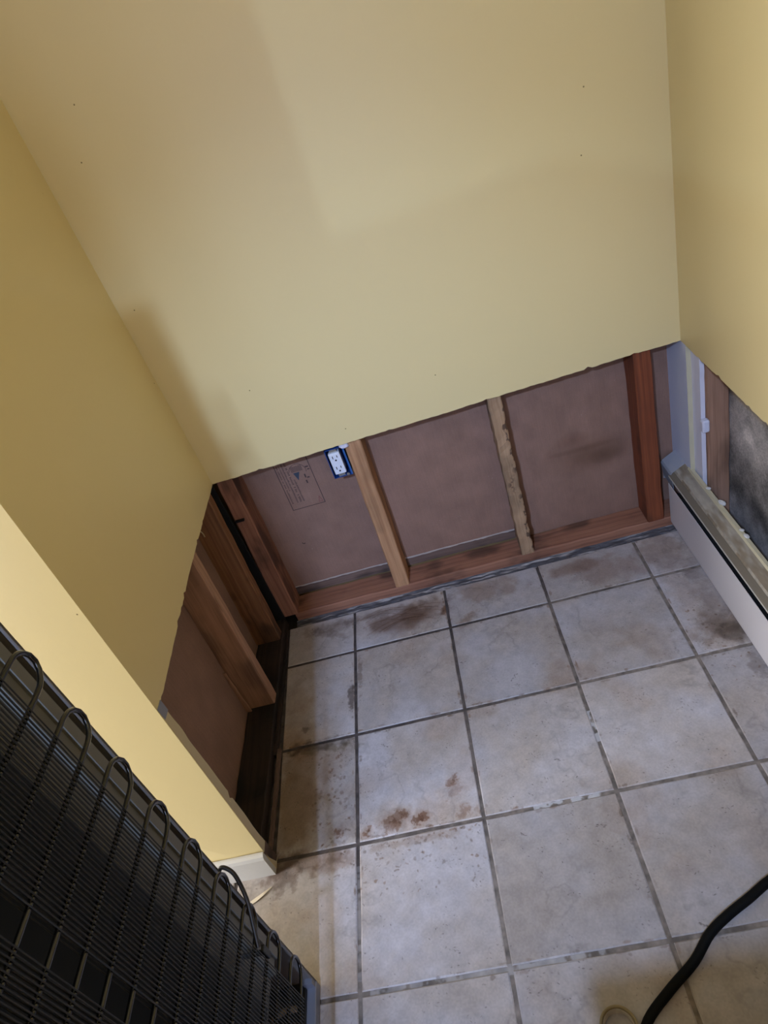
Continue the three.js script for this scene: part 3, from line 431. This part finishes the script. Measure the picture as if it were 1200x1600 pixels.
// ------------------------------------------------------------------ refrigerator, its back toward the room
{
  const f = tag(group('refrigerator', [-0.086, 0, 0.886], 0.026), 'refrigerator seen from behind with black wire condenser coil on its back', 'refrigerator');
  f.rotation.set(-0.016, 0.026, 0, 'YXZ');
  const W = 0.74, T = 1.6, D = 0.66, black = std({ color: rgb(40, 39, 36), roughness: 0.55 }), shell = std({ color: rgb(112, 106, 102), roughness: 0.5 }), panel = std({ color: rgb(112, 109, 103), roughness: 0.5 });
  mesh('cabinet', [box(-D, -0.016, 0.215, T - 0.004, 0.004, W - 0.004), box(-D, -0.3, 0.03, 0.215, 0.004, W - 0.004)], black, f);
  // folded sheet shell: the two sides, top, each with a rolled rear lip
  const side = (z) => [box(-D, 0, 0.012, T, z, z + 0.004), rbox(0.006, T - 0.012, 0.007, 0.0025, [-0.003, T / 2 + 0.006, z + 0.002])];
  mesh('side_panel', side(-0.002), shell, f); mesh('side_panel', side(W - 0.002), shell, f);
  mesh('top_panel', box(-D, 0, T - 0.004, T, 0, W), shell, f);
  // rear sheet, with pressed ribs near each side
  { const pts = [[0.013, -0.016], [0.014, -0.003], [0.03, -0.003], [0.032, -0.008], [0.046, -0.008], [0.049, -0.004], [0.056, -0.004], [0.059, -0.013], [W - 0.059, -0.013], [W - 0.05, -0.005], [W - 0.014, -0.003], [W - 0.013, -0.016]];
    const s = new THREE.Shape(pts.map(([z, x]) => new THREE.Vector2(z, x))); const g = new THREE.ExtrudeGeometry(s, { depth: T - 0.225, bevelEnabled: false }).rotateX(-Math.PI / 2).rotateY(0); 
    const p = g.attributes.position; for (let i = 0; i < p.count; i++) { const z = p.getX(i), y = p.getY(i), x = -p.getZ(i); p.setXYZ(i, x, y + 0.215, z); } const ix = p.array; for (let i = 0; i < p.count; i += 3) for (let c = 0; c < 3; c++) { const a = ix[(i + 1) * 3 + c]; ix[(i + 1) * 3 + c] = ix[(i + 2) * 3 + c]; ix[(i + 2) * 3 + c] = a; }
    g.computeVertexNormals(); mesh('rear_sheet', uvWorld(g), panel, f); }
  mesh('rear_liner', box(-0.0132, -0.0115, 0.225, T - 0.012, 0.11, W - 0.064), std({ color: rgb(30, 30, 28), roughness: 0.6 }), f);
  // base: rail, compressor bay
  mesh('base_rail', [rbox(0.02, 0.024, W, 0.002, [-0.008, 0.013, W / 2]), box(-0.02, 0, 0.012, 0.045, 0.0, 0.012)], std({ color: rgb(132, 134, 146), roughness: 0.4, metalness: 0.3 }), f);
  mesh('base_pan', box(-D, -0.018, 0.02, 0.032, 0.004, W - 0.004), black, f);
  const comp = new THREE.LatheGeometry([[0, 0.17], [0.04, 0.168], [0.075, 0.15], [0.088, 0.12], [0.09, 0.1], [0.094, 0.098], [0.094, 0.092], [0.09, 0.09], [0.086, 0.05], [0.06, 0.035], [0, 0.033]].reverse().map(([r, y]) => new THREE.Vector2(r, y)), 28);
  mesh('compressor', comp.translate(-0.16, 0, 0.4), std({ color: rgb(24, 24, 24), roughness: 0.35 }), f);
  mesh('drain_tube', tube([[-0.03, 0.045, 0.05], [-0.06, 0.06, 0.06], [-0.1, 0.05, 0.1], [-0.14, 0.045, 0.18]], 0.006, 30), std({ color: rgb(150, 132, 112), roughness: 0.6 }), f);
  // condenser: one long serpentine tube; U-bends stand 5 cm past the wire grid
  const dark = new THREE.MeshPhysicalMaterial({ color: rgb(14, 14, 16), roughness: 0.25, clearcoat: 0.8, clearcoatRoughness: 0.04 });
  const pitch = 0.0518, rr = pitch / 2, n = 26, y0 = 0.178, xo = 0.03, zl = 0.056, zr = W - 0.05, pts = [];
  for (let k = 0; k < n; k++) {
    const y = y0 + k * pitch, fwd = k % 2 === 0, a = fwd ? zr : zl, b = fwd ? zl : zr;
    for (let q = 0; q <= 14; q++) pts.push([xo, y, mix(a, b, q / 14)]);
    if (k < n - 1) for (let q = 1; q < 8; q++) { const t = q / 8 * Math.PI; pts.push([xo, y + rr - rr * Math.cos(t), b + (fwd ? -1 : 1) * rr * Math.sin(t)]); }
  }
  mesh('condenser_tube', tube(pts, 0.0034, pts.length * 3, 8), dark, f);
  // wires welded to both faces of the tube run; too fine to pick apart one by one
  const wires = [], wy0 = y0 - 0.008, wy1 = y0 + (n - 1) * pitch + 0.01, cyl = new THREE.CylinderGeometry(0.001, 0.001, wy1 - wy0, 5, 1);
  const row = (z0, z1) => { let k = 0; for (let z = z0; z < z1; z += 0.0054, k++) for (const s of [1, -1]) wires.push(cyl.clone().translate(xo + s * 0.0042, (wy0 + wy1) / 2, z + (s > 0 ? 0 : 0.0027) + R(-0.0004, 0.0004))); };
  row(0.086, 0.25); row(0.285, W - 0.07);
  const wm = mesh('condenser_wires', wires, std({ color: rgb(32, 32, 30), roughness: 0.45 }), f); wm.userData.kind = 'stuff';
  // clips that hold the condenser off the sheet, and a lead tied along it
  for (const y of [0.345, 1.38]) mesh('condenser_clip', [rbox(0.044, 0.012, 0.006, 0.002, [0.012, y, 0.075]), rbox(0.006, 0.03, 0.012, 0.002, [0.033, y, 0.075])], black, f);
  mesh('lead', tube([[-0.006, 0.47, -0.004], [0.006, 0.482, -0.004], [0.022, 0.476, 0.004], [0.03, 0.455, 0.018], [0.034, 0.43, 0.036], [0.035, 0.405, 0.06], [0.035, 0.38, 0.082]], 0.0036, 50), std({ color: rgb(40, 34, 28), roughness: 0.5 }), f);
  for (const [a, b] of [[0.03, 1.06], [1.075, T]]) mesh('door', rbox(0.06, b - a, W, 0.012, [-D - 0.032, (a + b) / 2, W / 2]), shell, f);
}

// ------------------------------------------------------------------ outlet in its blue box, nailed to the first stud
{
  const o = tag(group('wall_outlet', [0.134, 0.549, -0.2]), 'white duplex wall outlet in an open blue plastic box nailed to a stud', 'outlet');
  const blue = std({ color: rgb(24, 62, 128), roughness: 0.4 });
  const w = 0.053, h = 0.096, t = 0.0022, d = 0.07, fz = 0.008;
  mesh('outlet_box', [box(-w / 2, -w / 2 + t, -h / 2, h / 2, fz - d, fz), box(w / 2 - t, w / 2, -h / 2, h / 2, fz - d, fz), box(-w / 2, w / 2, -h / 2, -h / 2 + t, fz - d, fz), box(-w / 2, w / 2, h / 2 - t, h / 2, fz - d, fz), box(-w / 2, w / 2, -h / 2, h / 2, fz - d, fz - d + t)], blue, o);
  const rc = mesh('receptacle', [rbox(0.0335, 0.0705, 0.014, 0.003, [-0.0025, 0.0, 0.004]), rbox(0.03, 0.067, 0.03, 0.002, [-0.0025, 0, -0.014])], std({ color: rgb(226, 230, 242), roughness: 0.35 }), o);
  const slot = std({ color: 0x111318, roughness: 0.6 });
  for (const y of [0.0195, -0.0165]) {
    mesh('slot', [rbox(0.0024, 0.009, 0.001, 0.0004, [-0.0087, y + 0.003, 0.0112])], slot, rc); mesh('slot', [rbox(0.0022, 0.0072, 0.001, 0.0004, [0.0042, y + 0.004, 0.0112])], slot, rc);
    mesh('ground_hole', new THREE.CylinderGeometry(0.0026, 0.0026, 0.001, 14).rotateX(Math.PI / 2).translate(-0.0022, y - 0.0075, 0.0112), slot, rc);
  }
  const steel = std({ color: rgb(170, 168, 160), roughness: 0.35, metalness: 0.8 });
  for (const s of [1, -1]) mesh('mounting_strap', [rbox(0.02, 0.012, 0.0015, 0.0006, [-0.0025, s * 0.041, 0.003]), new THREE.CylinderGeometry(0.0032, 0.0032, 0.002, 14).rotateX(Math.PI / 2).translate(-0.0025, s * 0.042, 0.0045)], steel, o);
  mesh('screw', new THREE.CylinderGeometry(0.0042, 0.0042, 0.003, 16).rotateX(Math.PI / 2).translate(0.016, -0.043, 0.008), steel, o);
  mesh('box_flange', rbox(0.005, h, 0.004, 0.0015, [w / 2 + 0.001, 0, fz - 0.001]), std({ color: rgb(40, 92, 160), roughness: 0.35 }), o);
}
{ // white joint-compound scrap beside the box
  const g = new THREE.IcosahedronGeometry(0.011, 2), p = g.attributes.position; for (let i = 0; i < p.count; i++) { const k = 0.75 + 0.6 * noise(p.getX(i) * 260 + 9, p.getY(i) * 260 + p.getZ(i) * 120, 180); p.setXYZ(i, p.getX(i) * 1.2 * k, p.getY(i) * 0.8 * k, p.getZ(i) * 0.5 * k); } g.computeVertexNormals();
  const m = mesh('plaster_scrap', uvWorld(g), std({ color: rgb(215, 210, 222), roughness: 0.95 })); m.position.set(0.166, 0.597, -0.194); tag(m, 'small white plaster scrap wedged between outlet box and tan stud', 'plaster scrap');
}

// ------------------------------------------------------------------ small things
{
  const c = tag(group('power_cord', [0, 0, 0]), 'thick black power cord lying across the tiles at lower right', 'cord'), r = 0.0085;
  mesh('cord_sheath', tube([[1.015, r, 1.5], [1.022, r, 1.1], [1.015, r, 0.86], [0.965, r, 0.815], [0.89, r, 0.825], [0.82, r, 0.85], [0.772, r, 0.873], [0.727, r, 0.893], [0.682, r, 0.918], [0.637, r, 0.957], [0.58, r, 0.993], [0.523, r, 1.036], [0.498, r, 1.08], [0.49, r, 1.15], [0.5, r, 1.28]], r, 120, 14), new THREE.MeshPhysicalMaterial({ color: rgb(10, 11, 12), roughness: 0.7, specularIntensity: 0.35 }), c);
}
{
  const c = tag(group('tape_roll', [0.476, 0, 1.037]), 'roll of beige tape lying flat on the tile beside the black cord', 'tape roll');
  const ring = (pr, m, n) => mesh(n, new THREE.LatheGeometry(pr.map(([x, y]) => new THREE.Vector2(x, y)), 48), m, c);
  ring([[0.027, 0.0005], [0.0325, 0.0005], [0.033, 0.002], [0.033, 0.018], [0.0325, 0.0195], [0.027, 0.0195], [0.027, 0.0005]], std({ color: rgb(150, 136, 108), roughness: 0.45 }), 'tape_winding');
  ring([[0.025, 0.001], [0.027, 0.001], [0.027, 0.019], [0.025, 0.019], [0.025, 0.001]], std({ color: rgb(206, 198, 190), roughness: 0.8, side: THREE.DoubleSide }), 'cardboard_core');
}
function scrap(pts, label, kind, col, thick = 0.0008) {   // a curled sliver: pairs of edge points
  const pos = [], q = (a) => new THREE.Vector3(...a); for (let i = 0; i < pts.length - 1; i++) { const [a, b] = pts[i], [c, d] = pts[i + 1]; for (const [p1, p2, p3, p4] of [[a, b, d, c]]) { const U = (v) => [v[0], v[1] + thick, v[2]]; pos.push(...U(p1), ...U(p2), ...U(p3), ...U(p1), ...U(p3), ...U(p4), ...p1, ...p3, ...p2, ...p1, ...p4, ...p3, ...p1, ...U(p4), ...p4, ...p1, ...U(p1), ...U(p4), ...p2, ...p3, ...U(p3), ...p2, ...U(p3), ...U(p2)); } }
  const g = new THREE.BufferGeometry(); g.setAttribute('position', new THREE.Float32BufferAttribute(pos, 3)); g.computeVertexNormals();
  return tag(mesh(kind, uvWorld(g), std({ color: col, roughness: 0.9, side: THREE.DoubleSide })), label, 'scrap');
}
scrap([[[-0.272, 0.0005, 0.698], [-0.268, 0.0005, 0.705]], [[-0.25, 0.002, 0.688], [-0.246, 0.002, 0.696]], [[-0.23, 0.003, 0.679], [-0.228, 0.003, 0.685]], [[-0.212, 0.001, 0.669], [-0.213, 0.001, 0.672]]], 'pale paper sliver lying on the shaded tile below the white baseboard', 'paper_sliver', rgb(232, 220, 200));
{
  const m = mesh('paper_curl', tube([[-0.232, 0.598, 0.036], [-0.236, 0.594, 0.018], [-0.243, 0.578, 0.002], [-0.246, 0.556, -0.012], [-0.247, 0.545, -0.014]], 0.0016, 24, 6), std({ color: rgb(190, 168, 128), roughness: 0.9 })); tag(m, 'thin tan paper curl hanging from the cut edge of the left drywall', 'paper curl');
}
{
  const chip = (pos, s, ry, label, flat = 0.6) => { const g = new THREE.IcosahedronGeometry(s, 1), p = g.attributes.position; for (let i = 0; i < p.count; i++) { const k = 0.7 + 0.6 * noise(p.getX(i) * 300 + pos[0] * 90, p.getY(i) * 300 + p.getZ(i) * 200 + 5, 190); p.setXYZ(i, p.getX(i) * k, p.getY(i) * k * flat, p.getZ(i) * k * 1.5); } g.computeVertexNormals(); const m = mesh('plaster_chip', uvWorld(g), std({ color: rgb(226, 222, 220), roughness: 0.95 })); m.position.set(...pos); m.rotation.y = ry; tag(m, label, 'plaster chip', 'plaster chips behind the heater'); };
  chip([1.104, 0.23, 0.022], 0.008, 0.3, 'largest white plaster chip on the heater edge beside the brown stud');
  chip([1.1, 0.229, -0.051], 0.0045, 1.0, 'small plaster chip on the heater edge below the whitish board');
  chip([1.1, 0.2285, 0.164], 0.0055, 0.2, 'tan-white plaster chip at the heater edge before the grey sheathing');
  chip([1.1, 0.229, 0.14], 0.004, 0.9, 'tiny plaster crumb on the heater edge just left of the tan-white chip');
}
{
  const c = tag(group('plastic_anchor', [1.1165, 0.405, -0.094]), 'white rounded plastic clip on the brown stud of the right wall', 'clip');
  mesh('anchor_plate', rbox(0.02, 0.038, 0.02, 0.006, [-0.004, 0, 0], 4), std({ color: rgb(228, 228, 244), roughness: 0.4 }), c);
}
// small marks on the painted walls: nail pops and dings, each a shallow dimple plug
{
  const dot = std({ color: rgb(150, 128, 86), roughness: 0.9 }), dg = new THREE.SphereGeometry(0.0017, 10, 6).scale(1, 1, 0.3);
  for (const [x, y] of [[-0.137, 1.436], [-0.094, 1.534], [-0.189, 1.117], [-0.011, 0.836], [0.921, 1.254], [0.9, 1.127], [0.191, 0.65], [0.465, 0.726]]) mesh('wall_ding', dg, dot, wallBack).position.set(x, y, -0.1849);
  const dl = dg.clone().rotateY(Math.PI / 2); for (const [y, z] of [[1.41, -0.138], [0.936, -0.17]]) mesh('wall_ding', dl, dot, wallLeft).position.set(mix(-0.229, xEnd(y), (z + 0.185) / 0.78), y, z);
  for (const [x, y] of [[-0.225, 0.85], [-0.245, 0.7], [-0.235, 0.5]]) mesh('wall_ding', dg, dot, wallLeft).position.set(x, y, zEnd(y) + 0.0001);
}

renderer.render(scene, camera);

+ + + + + + +

• _What the task asks_:
Locate all lines in the listing above with the word "from" and copy them.

• _Written response_:
Continue the three.js script for this scene: part 3, from line 431. This part finishes the script. Measure the picture as if it were 1200x1600 pixels.
  const f = tag(group('refrigerator', [-0.086, 0, 0.886], 0.026), 'refrigerator seen from behind with black wire condenser coil on its back', 'refrigerator');
  const m = mesh('paper_curl', tube([[-0.232, 0.598, 0.036], [-0.236, 0.594, 0.018], [-0.243, 0.578, 0.002], [-0.246, 0.556, -0.012], [-0.247, 0.545, -0.014]], 0.0016, 24, 6), std({ color: rgb(190, 168, 128), roughness: 0.9 })); tag(m, 'thin tan paper curl hanging from the cut edge of the left drywall', 'paper curl');